◆ REQUIREMENTS
Look for the string "this" in every line, and copy each line that has it.

◆ DATA EXTRACT
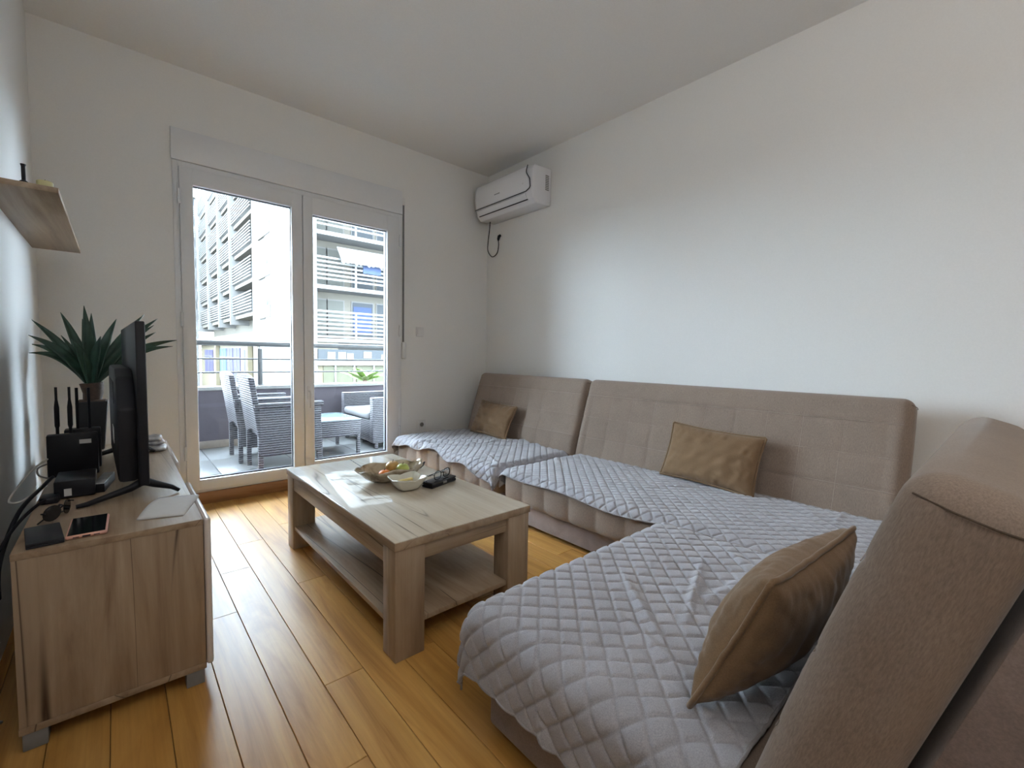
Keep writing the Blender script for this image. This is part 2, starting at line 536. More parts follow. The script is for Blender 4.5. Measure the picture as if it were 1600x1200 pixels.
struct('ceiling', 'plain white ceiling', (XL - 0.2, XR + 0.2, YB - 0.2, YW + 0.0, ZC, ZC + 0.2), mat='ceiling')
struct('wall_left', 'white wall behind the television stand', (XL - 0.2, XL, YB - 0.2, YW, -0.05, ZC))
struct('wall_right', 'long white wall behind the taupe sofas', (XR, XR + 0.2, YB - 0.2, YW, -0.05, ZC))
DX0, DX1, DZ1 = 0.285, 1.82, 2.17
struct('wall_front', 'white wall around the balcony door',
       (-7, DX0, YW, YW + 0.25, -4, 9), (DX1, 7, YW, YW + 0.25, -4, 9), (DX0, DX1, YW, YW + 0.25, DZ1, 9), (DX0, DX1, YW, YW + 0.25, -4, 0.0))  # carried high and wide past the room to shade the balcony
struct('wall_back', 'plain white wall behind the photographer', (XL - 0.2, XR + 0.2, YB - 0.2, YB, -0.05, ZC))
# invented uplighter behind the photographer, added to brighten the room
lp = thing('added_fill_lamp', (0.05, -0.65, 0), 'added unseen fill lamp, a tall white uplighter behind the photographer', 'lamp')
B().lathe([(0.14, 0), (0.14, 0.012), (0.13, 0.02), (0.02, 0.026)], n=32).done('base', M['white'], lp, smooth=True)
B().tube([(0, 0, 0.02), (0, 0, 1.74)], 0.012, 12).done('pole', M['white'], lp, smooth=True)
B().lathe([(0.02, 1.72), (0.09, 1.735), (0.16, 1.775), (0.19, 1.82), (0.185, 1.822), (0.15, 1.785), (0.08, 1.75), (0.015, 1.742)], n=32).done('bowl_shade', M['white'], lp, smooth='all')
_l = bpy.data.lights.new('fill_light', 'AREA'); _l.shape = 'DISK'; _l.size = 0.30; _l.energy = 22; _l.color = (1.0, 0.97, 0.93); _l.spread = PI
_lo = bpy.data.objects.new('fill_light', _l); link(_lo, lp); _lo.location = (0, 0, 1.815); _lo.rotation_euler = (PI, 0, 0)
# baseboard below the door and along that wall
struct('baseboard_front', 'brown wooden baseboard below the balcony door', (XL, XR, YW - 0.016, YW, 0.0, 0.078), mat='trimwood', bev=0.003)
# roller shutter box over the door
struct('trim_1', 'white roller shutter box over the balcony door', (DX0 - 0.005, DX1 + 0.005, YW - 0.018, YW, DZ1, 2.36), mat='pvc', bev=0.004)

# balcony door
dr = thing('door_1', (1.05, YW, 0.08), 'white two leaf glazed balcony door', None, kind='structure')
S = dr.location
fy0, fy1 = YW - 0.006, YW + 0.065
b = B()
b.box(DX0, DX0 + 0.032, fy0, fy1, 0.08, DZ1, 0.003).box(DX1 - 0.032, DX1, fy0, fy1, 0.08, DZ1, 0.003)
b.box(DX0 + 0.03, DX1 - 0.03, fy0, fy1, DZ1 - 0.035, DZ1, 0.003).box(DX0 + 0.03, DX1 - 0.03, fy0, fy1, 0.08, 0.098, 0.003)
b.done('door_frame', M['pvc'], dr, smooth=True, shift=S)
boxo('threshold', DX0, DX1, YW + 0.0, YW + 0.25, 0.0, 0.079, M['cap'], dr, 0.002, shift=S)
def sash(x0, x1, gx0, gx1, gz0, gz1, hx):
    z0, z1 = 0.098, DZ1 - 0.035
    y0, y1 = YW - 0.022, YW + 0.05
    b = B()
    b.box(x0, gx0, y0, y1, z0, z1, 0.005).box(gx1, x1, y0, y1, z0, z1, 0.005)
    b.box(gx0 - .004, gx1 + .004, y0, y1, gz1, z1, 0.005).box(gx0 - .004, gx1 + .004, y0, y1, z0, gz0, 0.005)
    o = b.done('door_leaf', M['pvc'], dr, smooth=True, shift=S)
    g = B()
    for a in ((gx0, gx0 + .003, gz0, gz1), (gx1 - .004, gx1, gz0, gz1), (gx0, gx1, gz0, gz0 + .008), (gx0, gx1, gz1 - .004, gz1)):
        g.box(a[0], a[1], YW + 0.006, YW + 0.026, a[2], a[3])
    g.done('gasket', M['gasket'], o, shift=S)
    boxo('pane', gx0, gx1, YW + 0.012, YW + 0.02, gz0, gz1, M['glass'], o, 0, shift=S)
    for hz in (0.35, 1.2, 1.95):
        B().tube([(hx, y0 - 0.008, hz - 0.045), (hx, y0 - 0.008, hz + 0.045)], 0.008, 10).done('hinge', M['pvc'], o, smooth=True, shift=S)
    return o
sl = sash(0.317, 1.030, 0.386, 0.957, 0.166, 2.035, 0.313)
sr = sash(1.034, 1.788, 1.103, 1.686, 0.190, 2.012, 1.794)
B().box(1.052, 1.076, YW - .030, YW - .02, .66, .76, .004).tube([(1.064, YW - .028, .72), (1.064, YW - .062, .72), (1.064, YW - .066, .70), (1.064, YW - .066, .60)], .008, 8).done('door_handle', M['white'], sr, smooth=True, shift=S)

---

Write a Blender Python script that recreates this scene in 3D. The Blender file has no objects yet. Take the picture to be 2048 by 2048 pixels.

◆ RIGHT ANSWER
Keep writing the Blender script for this image. This is part 2, starting at line 536. More parts follow. The script is for Blender 4.5. Measure the picture as if it were 1600x1200 pixels.
Write a Blender Python script that recreates this scene in 3D. The Blender file has no objects yet. Take the picture to be 2048 by 2048 pixels.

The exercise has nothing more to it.